Everything in the data should be repeated exactly, save for the images.

====

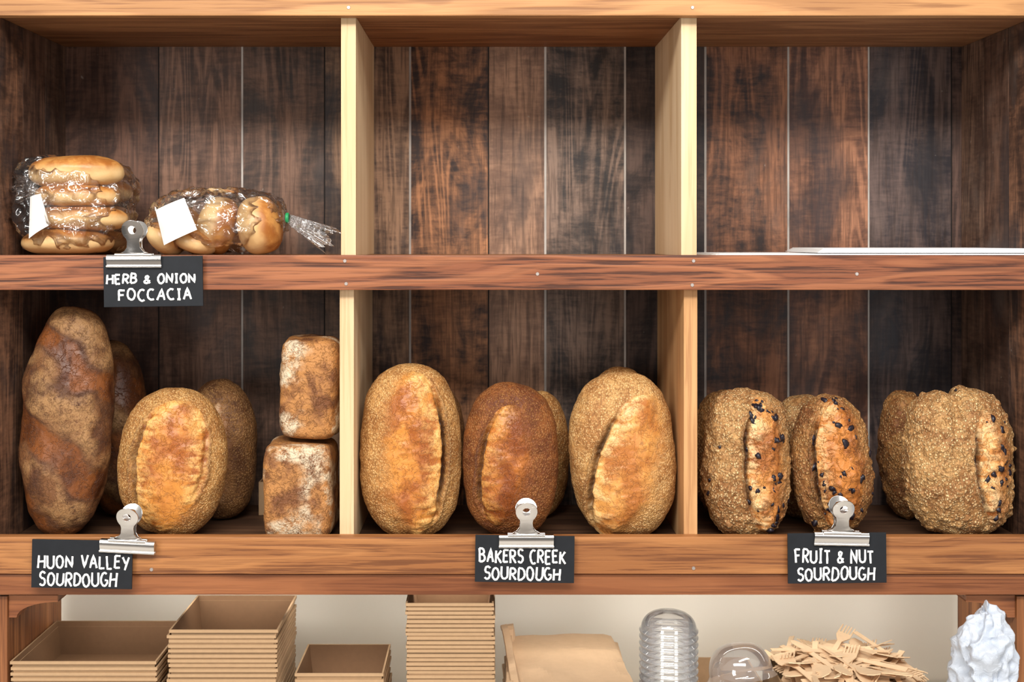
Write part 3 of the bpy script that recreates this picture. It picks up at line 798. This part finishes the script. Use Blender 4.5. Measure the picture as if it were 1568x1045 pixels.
# ------------------------------------------------------------------ bulldog clips
def handle_mesh():
    cu = bpy.data.curves.new('h', 'CURVE'); cu.dimensions = '2D'; cu.fill_mode = 'BOTH'; cu.extrude = .0006; cu.bevel_depth = .0005; cu.bevel_resolution = 3
    R = .0160; cy = .0385
    out = arc(0, cy, R, R, -52, 232, 40)
    out += [(-.0088, .021), (-.0098, .012), (-.014, .006), (-.020, .003), (-.021, -.004), (.021, -.004), (.020, .003), (.014, .006), (.0098, .012), (.0088, .021)]
    for pts in (out, arc(0, cy+.001, .0066, .0066, 0, 345, 23)):
        sp = cu.splines.new('POLY'); sp.points.add(len(pts)-1); sp.use_cyclic_u = True
        for k, (a, b) in enumerate(pts): sp.points[k].co = (a, b, 0, 1)
    o = bpy.data.objects.new('h', cu); COL.objects.link(o)
    dg = bpy.context.evaluated_depsgraph_get(); me = bpy.data.meshes.new_from_object(o.evaluated_get(dg))
    bm = bmesh.new(); bm.from_mesh(me); bmesh.ops.triangulate(bm, faces=bm.faces[:])
    long_e = [e for e in bm.edges if e.calc_length() > .006]
    bmesh.ops.subdivide_edges(bm, edges=long_e, cuts=3); bmesh.ops.triangulate(bm, faces=bm.faces[:])
    bm.verts.ensure_lookup_table()
    vs = [v.co.copy() for v in bm.verts]; fs = [[v.index for v in f.verts] for f in bm.faces]; bm.free()
    for v in vs: v.z += 3.0*(v.y-.018)**2 - 9*v.x**2
    bpy.data.objects.remove(o); return vs, fs
HV, HF = handle_mesh()
def clip(px, py_jaw_top, rot=0.0):
    V = []; F = []
    def add(vs, fs, M):
        b = len(V); V.extend([M@v for v in vs]); F.extend([[i+b for i in f] for f in fs])
    add(HV, HF, Matrix.Translation((0, -.0035, .0))@Matrix.Rotation(math.radians(90+12), 4, 'X'))
    add([Vector((v.x, v.y, -v.z)) for v in HV], HF, Matrix.Translation((0, .0035, .0))@Matrix.Rotation(math.radians(90-14), 4, 'X'))
    prof = [(-.0022, -.0165), (-.0050, -.010), (-.0066, -.004), (-.0058, -.001), (-.004, .001), (.004, .001), (.0058, -.001), (.0066, -.004), (.0050, -.010), (.0022, -.0165)]
    n = len(prof); w = .041
    vs = [Vector((sx*w, a, b)) for sx in (-1, 1) for a, b in prof]
    fs = [list(range(n)), list(range(2*n-1, n-1, -1))]+[[i, (i+1) % n, n+(i+1) % n, n+i] for i in range(n)]
    add(vs, fs, Matrix.Identity(4))
    for (yy, zz, r, ww) in ((-.0032, -.0165, .0021, .0415), (.0032, -.0165, .0021, .0415), (-.0048, .0010, .0026, .028), (.0048, .0010, .0026, .028)):
        vv = []; ff = []
        for sx in (-1, 1):
            for k in range(14):
                a = k/14*2*math.pi; vv.append(Vector((sx*ww, yy+r*math.cos(a), zz+r*math.sin(a))))
        for k in range(14): ff.append([k, (k+1) % 14, 14+(k+1) % 14, 14+k])
        ff += [list(range(14)), list(range(27, 13, -1))]
        add(vv, ff, Matrix.Identity(4))
    yb = -.0302
    Mx = Matrix.Translation((X(px, yb), yb, Z(py_jaw_top, yb)))@Matrix.Rotation(rot, 4, 'Y')
    o = mesh_obj('bulldog_clip', [Mx@v for v in V], F, M_chrome, True)
    try:
        o.data.set_sharp_from_angle(angle=math.radians(32))
    except Exception: pass
clip(206, 391.5, 0); clip(196, 829, math.radians(3)); clip(806, 820.5, 0); clip(1288, 817, math.radians(1))

# ------------------------------------------------------------------ lights, world, camera
def area(name, loc, tgt, sx, sy, power, col):
    L = bpy.data.lights.new(name, 'AREA'); L.shape = 'RECTANGLE'; L.size = sx; L.size_y = sy; L.energy = power; L.color = col
    o = bpy.data.objects.new(name, L); COL.objects.link(o); o.location = loc
    o.rotation_euler = (Vector(tgt)-Vector(loc)).to_track_quat('-Z', 'Y').to_euler()
area('ceiling_light', (-.35, -2.2, 3.05), (0, .1, 1.45), 2.4, .45, 98, (1, .96, .905))
area('ceiling_light', (.5, -1.1, 3.0), (0, .0, 1.3), 1.6, .3, 14, (1, .965, .92))
area('window_light', (1.7, -3.4, 1.6), (0, .1, 1.2), .9, 1.4, 22, (.98, .98, 1))
area('window_light', (-1.9, -3.0, 1.6), (0, .1, 1.2), .8, 1.4, 28, (1, .975, .94))
area('under_shelf_fill', (0, .12, 1.083), (0, .28, .86), 1.45, .02, 1.35, (1, .95, .87))  # added fill with no visible source, brightens wall and trays below the shelf
w = bpy.data.worlds.new('World'); sc.world = w; w.use_nodes = True
g = G(w.node_tree); bg = w.node_tree.nodes['Background']
tc = g.n('ShaderNodeTexCoord'); sx = g.n('ShaderNodeSeparateXYZ'); g.l(tc.outputs['Generated'], sx.inputs[0])
bg.inputs[0].default_value = (1, .95, .89, 1)
g.l(g.ramp(sx.outputs[2], -.4, .5, .14, .60), bg.inputs[1])

cam = bpy.data.cameras.new('Camera'); co = bpy.data.objects.new('Camera', cam); COL.objects.link(co)
co.location = (CX, -D, CZ); co.rotation_euler = (math.pi/2, 0, 0)
cam.sensor_width = 36; cam.sensor_fit = 'HORIZONTAL'; cam.lens = 36*D/1.568
cam.shift_x = 34/1568; cam.shift_y = -(522.7-368)/1568
cam.clip_start = .05
cam.dof.use_dof = True; cam.dof.focus_distance = D+.01; cam.dof.aperture_fstop = 4.5
sc.camera = co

====

CORRECT ANSWER.
Write part 3 of the bpy script that recreates this picture. It picks up at line 798. This part finishes the script. Use Blender 4.5. Measure the picture as if it were 1568x1045 pixels.
# ------------------------------------------------------------------ bulldog clips
def handle_mesh():
    cu = bpy.data.curves.new('h', 'CURVE'); cu.dimensions = '2D'; cu.fill_mode = 'BOTH'; cu.extrude = .0006; cu.bevel_depth = .0005; cu.bevel_resolution = 3
    R = .0160; cy = .0385
    out = arc(0, cy, R, R, -52, 232, 40)
    out += [(-.0088, .021), (-.0098, .012), (-.014, .006), (-.020, .003), (-.021, -.004), (.021, -.004), (.020, .003), (.014, .006), (.0098, .012), (.0088, .021)]
    for pts in (out, arc(0, cy+.001, .0066, .0066, 0, 345, 23)):
        sp = cu.splines.new('POLY'); sp.points.add(len(pts)-1); sp.use_cyclic_u = True
        for k, (a, b) in enumerate(pts): sp.points[k].co = (a, b, 0, 1)
    o = bpy.data.objects.new('h', cu); COL.objects.link(o)
    dg = bpy.context.evaluated_depsgraph_get(); me = bpy.data.meshes.new_from_object(o.evaluated_get(dg))
    bm = bmesh.new(); bm.from_mesh(me); bmesh.ops.triangulate(bm, faces=bm.faces[:])
    long_e = [e for e in bm.edges if e.calc_length() > .006]
    bmesh.ops.subdivide_edges(bm, edges=long_e, cuts=3); bmesh.ops.triangulate(bm, faces=bm.faces[:])
    bm.verts.ensure_lookup_table()
    vs = [v.co.copy() for v in bm.verts]; fs = [[v.index for v in f.verts] for f in bm.faces]; bm.free()
    for v in vs: v.z += 3.0*(v.y-.018)**2 - 9*v.x**2
    bpy.data.objects.remove(o); return vs, fs
HV, HF = handle_mesh()
def clip(px, py_jaw_top, rot=0.0):
    V = []; F = []
    def add(vs, fs, M):
        b = len(V); V.extend([M@v for v in vs]); F.extend([[i+b for i in f] for f in fs])
    add(HV, HF, Matrix.Translation((0, -.0035, .0))@Matrix.Rotation(math.radians(90+12), 4, 'X'))
    add([Vector((v.x, v.y, -v.z)) for v in HV], HF, Matrix.Translation((0, .0035, .0))@Matrix.Rotation(math.radians(90-14), 4, 'X'))
    prof = [(-.0022, -.0165), (-.0050, -.010), (-.0066, -.004), (-.0058, -.001), (-.004, .001), (.004, .001), (.0058, -.001), (.0066, -.004), (.0050, -.010), (.0022, -.0165)]
    n = len(prof); w = .041
    vs = [Vector((sx*w, a, b)) for sx in (-1, 1) for a, b in prof]
    fs = [list(range(n)), list(range(2*n-1, n-1, -1))]+[[i, (i+1) % n, n+(i+1) % n, n+i] for i in range(n)]
    add(vs, fs, Matrix.Identity(4))
    for (yy, zz, r, ww) in ((-.0032, -.0165, .0021, .0415), (.0032, -.0165, .0021, .0415), (-.0048, .0010, .0026, .028), (.0048, .0010, .0026, .028)):
        vv = []; ff = []
        for sx in (-1, 1):
            for k in range(14):
                a = k/14*2*math.pi; vv.append(Vector((sx*ww, yy+r*math.cos(a), zz+r*math.sin(a))))
        for k in range(14): ff.append([k, (k+1) % 14, 14+(k+1) % 14, 14+k])
        ff += [list(range(14)), list(range(27, 13, -1))]
        add(vv, ff, Matrix.Identity(4))
    yb = -.0302
    Mx = Matrix.Translation((X(px, yb), yb, Z(py_jaw_top, yb)))@Matrix.Rotation(rot, 4, 'Y')
    o = mesh_obj('bulldog_clip', [Mx@v for v in V], F, M_chrome, True)
    try:
        o.data.set_sharp_from_angle(angle=math.radians(32))
    except Exception: pass
clip(206, 391.5, 0); clip(196, 829, math.radians(3)); clip(806, 820.5, 0); clip(1288, 817, math.radians(1))

# ------------------------------------------------------------------ lights, world, camera
def area(name, loc, tgt, sx, sy, power, col):
    L = bpy.data.lights.new(name, 'AREA'); L.shape = 'RECTANGLE'; L.size = sx; L.size_y = sy; L.energy = power; L.color = col
    o = bpy.data.objects.new(name, L); COL.objects.link(o); o.location = loc
    o.rotation_euler = (Vector(tgt)-Vector(loc)).to_track_quat('-Z', 'Y').to_euler()
area('ceiling_light', (-.35, -2.2, 3.05), (0, .1, 1.45), 2.4, .45, 98, (1, .96, .905))
area('ceiling_light', (.5, -1.1, 3.0), (0, .0, 1.3), 1.6, .3, 14, (1, .965, .92))
area('window_light', (1.7, -3.4, 1.6), (0, .1, 1.2), .9, 1.4, 22, (.98, .98, 1))
area('window_light', (-1.9, -3.0, 1.6), (0, .1, 1.2), .8, 1.4, 28, (1, .975, .94))
area('under_shelf_fill', (0, .12, 1.083), (0, .28, .86), 1.45, .02, 1.35, (1, .95, .87))  # added fill with no visible source, brightens wall and trays below the shelf
w = bpy.data.worlds.new('World'); sc.world = w; w.use_nodes = True
g = G(w.node_tree); bg = w.node_tree.nodes['Background']
tc = g.n('ShaderNodeTexCoord'); sx = g.n('ShaderNodeSeparateXYZ'); g.l(tc.outputs['Generated'], sx.inputs[0])
bg.inputs[0].default_value = (1, .95, .89, 1)
g.l(g.ramp(sx.outputs[2], -.4, .5, .14, .60), bg.inputs[1])

cam = bpy.data.cameras.new('Camera'); co = bpy.data.objects.new('Camera', cam); COL.objects.link(co)
co.location = (CX, -D, CZ); co.rotation_euler = (math.pi/2, 0, 0)
cam.sensor_width = 36; cam.sensor_fit = 'HORIZONTAL'; cam.lens = 36*D/1.568
cam.shift_x = 34/1568; cam.shift_y = -(522.7-368)/1568
cam.clip_start = .05
cam.dof.use_dof = True; cam.dof.focus_distance = D+.01; cam.dof.aperture_fstop = 4.5
sc.camera = co